- **THE TASK**
Only the lines from the start of the material through the line containing "tag(wood(), 'dense leafless" are to be extracted, exactly as they appear.

- **DATA SECTION**
::::
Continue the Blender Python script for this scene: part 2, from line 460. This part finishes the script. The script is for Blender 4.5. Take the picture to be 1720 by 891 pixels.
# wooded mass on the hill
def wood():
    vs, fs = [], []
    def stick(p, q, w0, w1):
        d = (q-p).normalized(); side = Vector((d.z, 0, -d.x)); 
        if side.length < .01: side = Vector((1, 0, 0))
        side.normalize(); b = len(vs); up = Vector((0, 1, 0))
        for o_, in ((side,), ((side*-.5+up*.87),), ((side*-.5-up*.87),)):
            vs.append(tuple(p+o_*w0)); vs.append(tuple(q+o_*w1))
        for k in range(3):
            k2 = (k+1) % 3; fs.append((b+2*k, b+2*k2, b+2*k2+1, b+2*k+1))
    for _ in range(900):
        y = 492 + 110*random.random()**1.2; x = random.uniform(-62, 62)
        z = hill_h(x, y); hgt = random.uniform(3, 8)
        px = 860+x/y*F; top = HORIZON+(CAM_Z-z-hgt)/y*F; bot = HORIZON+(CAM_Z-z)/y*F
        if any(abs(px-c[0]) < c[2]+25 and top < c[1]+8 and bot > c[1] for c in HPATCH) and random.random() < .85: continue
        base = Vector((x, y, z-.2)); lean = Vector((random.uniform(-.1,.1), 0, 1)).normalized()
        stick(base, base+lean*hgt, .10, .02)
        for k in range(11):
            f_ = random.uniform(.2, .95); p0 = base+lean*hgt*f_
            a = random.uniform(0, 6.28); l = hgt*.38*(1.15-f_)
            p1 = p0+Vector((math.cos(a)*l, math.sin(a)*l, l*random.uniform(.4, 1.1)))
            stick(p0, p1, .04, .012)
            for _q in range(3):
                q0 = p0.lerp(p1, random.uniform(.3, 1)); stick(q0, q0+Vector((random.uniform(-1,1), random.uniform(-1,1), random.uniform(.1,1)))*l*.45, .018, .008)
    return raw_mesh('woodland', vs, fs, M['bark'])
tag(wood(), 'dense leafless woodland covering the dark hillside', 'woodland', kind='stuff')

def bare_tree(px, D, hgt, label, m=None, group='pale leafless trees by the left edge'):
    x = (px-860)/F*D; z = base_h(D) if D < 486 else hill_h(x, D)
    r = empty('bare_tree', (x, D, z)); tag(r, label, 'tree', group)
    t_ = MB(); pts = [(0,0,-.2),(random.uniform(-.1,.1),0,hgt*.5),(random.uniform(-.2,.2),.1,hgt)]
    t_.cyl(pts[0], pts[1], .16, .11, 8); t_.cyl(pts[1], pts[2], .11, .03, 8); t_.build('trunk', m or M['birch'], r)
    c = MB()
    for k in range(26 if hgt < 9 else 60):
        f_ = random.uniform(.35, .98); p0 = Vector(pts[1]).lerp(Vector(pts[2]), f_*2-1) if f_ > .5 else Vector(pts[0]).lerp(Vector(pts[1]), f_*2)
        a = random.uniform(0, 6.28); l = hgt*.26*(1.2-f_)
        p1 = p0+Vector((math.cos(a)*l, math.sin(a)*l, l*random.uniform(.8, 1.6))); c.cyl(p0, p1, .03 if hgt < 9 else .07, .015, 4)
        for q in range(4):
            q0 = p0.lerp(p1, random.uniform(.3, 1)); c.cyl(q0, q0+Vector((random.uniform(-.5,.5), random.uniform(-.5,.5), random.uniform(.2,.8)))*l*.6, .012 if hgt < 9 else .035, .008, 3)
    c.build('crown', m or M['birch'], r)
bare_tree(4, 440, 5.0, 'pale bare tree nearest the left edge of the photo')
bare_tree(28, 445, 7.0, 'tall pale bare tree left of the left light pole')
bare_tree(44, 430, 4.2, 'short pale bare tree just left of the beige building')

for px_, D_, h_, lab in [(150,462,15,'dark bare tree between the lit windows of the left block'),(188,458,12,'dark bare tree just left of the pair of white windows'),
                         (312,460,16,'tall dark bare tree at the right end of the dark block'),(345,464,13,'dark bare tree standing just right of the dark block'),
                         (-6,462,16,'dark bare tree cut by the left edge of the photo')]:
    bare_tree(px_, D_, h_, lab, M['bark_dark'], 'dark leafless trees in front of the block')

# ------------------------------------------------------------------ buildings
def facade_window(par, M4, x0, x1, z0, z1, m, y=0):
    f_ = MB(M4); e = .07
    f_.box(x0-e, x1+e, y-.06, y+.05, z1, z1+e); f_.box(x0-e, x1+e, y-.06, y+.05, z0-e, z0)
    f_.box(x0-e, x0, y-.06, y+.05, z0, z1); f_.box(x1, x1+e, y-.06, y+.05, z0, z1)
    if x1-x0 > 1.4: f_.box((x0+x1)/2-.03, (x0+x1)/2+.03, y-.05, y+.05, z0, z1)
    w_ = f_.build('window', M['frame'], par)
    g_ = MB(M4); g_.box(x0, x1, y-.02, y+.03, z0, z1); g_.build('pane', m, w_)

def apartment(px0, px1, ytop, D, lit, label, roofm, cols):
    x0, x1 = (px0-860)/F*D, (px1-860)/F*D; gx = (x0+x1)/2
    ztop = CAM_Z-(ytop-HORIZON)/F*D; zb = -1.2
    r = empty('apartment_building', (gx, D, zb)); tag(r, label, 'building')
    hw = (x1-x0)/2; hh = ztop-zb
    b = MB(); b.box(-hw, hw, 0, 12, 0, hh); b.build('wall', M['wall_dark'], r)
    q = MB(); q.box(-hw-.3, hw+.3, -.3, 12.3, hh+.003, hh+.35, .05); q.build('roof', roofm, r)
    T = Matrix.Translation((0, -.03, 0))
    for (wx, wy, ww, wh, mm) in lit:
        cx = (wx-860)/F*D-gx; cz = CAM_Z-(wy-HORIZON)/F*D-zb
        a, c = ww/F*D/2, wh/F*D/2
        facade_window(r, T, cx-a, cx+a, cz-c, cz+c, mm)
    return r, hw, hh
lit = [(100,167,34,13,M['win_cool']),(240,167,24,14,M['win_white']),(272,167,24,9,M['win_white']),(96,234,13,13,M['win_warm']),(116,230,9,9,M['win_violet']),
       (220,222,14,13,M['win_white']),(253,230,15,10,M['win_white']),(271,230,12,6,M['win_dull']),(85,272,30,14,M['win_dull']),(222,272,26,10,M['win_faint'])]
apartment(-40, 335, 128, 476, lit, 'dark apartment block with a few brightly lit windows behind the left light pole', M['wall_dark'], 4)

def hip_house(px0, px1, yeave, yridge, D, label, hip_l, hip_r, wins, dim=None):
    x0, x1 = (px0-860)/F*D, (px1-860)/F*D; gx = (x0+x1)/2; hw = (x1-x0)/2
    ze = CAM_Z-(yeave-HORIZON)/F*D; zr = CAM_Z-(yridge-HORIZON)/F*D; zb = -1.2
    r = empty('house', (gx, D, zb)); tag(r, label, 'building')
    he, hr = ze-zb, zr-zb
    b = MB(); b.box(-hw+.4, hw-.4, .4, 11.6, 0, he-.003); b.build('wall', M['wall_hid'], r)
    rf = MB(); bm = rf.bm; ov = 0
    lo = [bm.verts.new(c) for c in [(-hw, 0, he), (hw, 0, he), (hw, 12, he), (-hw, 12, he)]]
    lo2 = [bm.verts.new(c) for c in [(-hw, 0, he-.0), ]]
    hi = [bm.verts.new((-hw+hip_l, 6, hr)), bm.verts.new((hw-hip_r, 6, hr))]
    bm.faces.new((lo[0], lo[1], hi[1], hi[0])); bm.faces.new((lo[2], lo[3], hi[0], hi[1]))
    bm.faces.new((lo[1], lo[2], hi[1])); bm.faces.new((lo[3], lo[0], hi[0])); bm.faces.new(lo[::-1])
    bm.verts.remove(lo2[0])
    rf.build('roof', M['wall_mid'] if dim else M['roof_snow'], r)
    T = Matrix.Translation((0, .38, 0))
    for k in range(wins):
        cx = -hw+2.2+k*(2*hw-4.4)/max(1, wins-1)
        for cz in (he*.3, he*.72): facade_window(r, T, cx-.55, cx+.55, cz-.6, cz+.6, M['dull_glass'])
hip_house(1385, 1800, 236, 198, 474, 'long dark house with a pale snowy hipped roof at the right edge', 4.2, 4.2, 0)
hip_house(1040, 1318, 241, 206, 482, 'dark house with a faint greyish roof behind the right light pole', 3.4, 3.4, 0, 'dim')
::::
- **ANSWER TO THIS TASK**
Continue the Blender Python script for this scene: part 2, from line 460. This part finishes the script. The script is for Blender 4.5. Take the picture to be 1720 by 891 pixels.
# wooded mass on the hill
def wood():
    vs, fs = [], []
    def stick(p, q, w0, w1):
        d = (q-p).normalized(); side = Vector((d.z, 0, -d.x)); 
        if side.length < .01: side = Vector((1, 0, 0))
        side.normalize(); b = len(vs); up = Vector((0, 1, 0))
        for o_, in ((side,), ((side*-.5+up*.87),), ((side*-.5-up*.87),)):
            vs.append(tuple(p+o_*w0)); vs.append(tuple(q+o_*w1))
        for k in range(3):
            k2 = (k+1) % 3; fs.append((b+2*k, b+2*k2, b+2*k2+1, b+2*k+1))
    for _ in range(900):
        y = 492 + 110*random.random()**1.2; x = random.uniform(-62, 62)
        z = hill_h(x, y); hgt = random.uniform(3, 8)
        px = 860+x/y*F; top = HORIZON+(CAM_Z-z-hgt)/y*F; bot = HORIZON+(CAM_Z-z)/y*F
        if any(abs(px-c[0]) < c[2]+25 and top < c[1]+8 and bot > c[1] for c in HPATCH) and random.random() < .85: continue
        base = Vector((x, y, z-.2)); lean = Vector((random.uniform(-.1,.1), 0, 1)).normalized()
        stick(base, base+lean*hgt, .10, .02)
        for k in range(11):
            f_ = random.uniform(.2, .95); p0 = base+lean*hgt*f_
            a = random.uniform(0, 6.28); l = hgt*.38*(1.15-f_)
            p1 = p0+Vector((math.cos(a)*l, math.sin(a)*l, l*random.uniform(.4, 1.1)))
            stick(p0, p1, .04, .012)
            for _q in range(3):
                q0 = p0.lerp(p1, random.uniform(.3, 1)); stick(q0, q0+Vector((random.uniform(-1,1), random.uniform(-1,1), random.uniform(.1,1)))*l*.45, .018, .008)
    return raw_mesh('woodland', vs, fs, M['bark'])
tag(wood(), 'dense leafless woodland covering the dark hillside', 'woodland', kind='stuff')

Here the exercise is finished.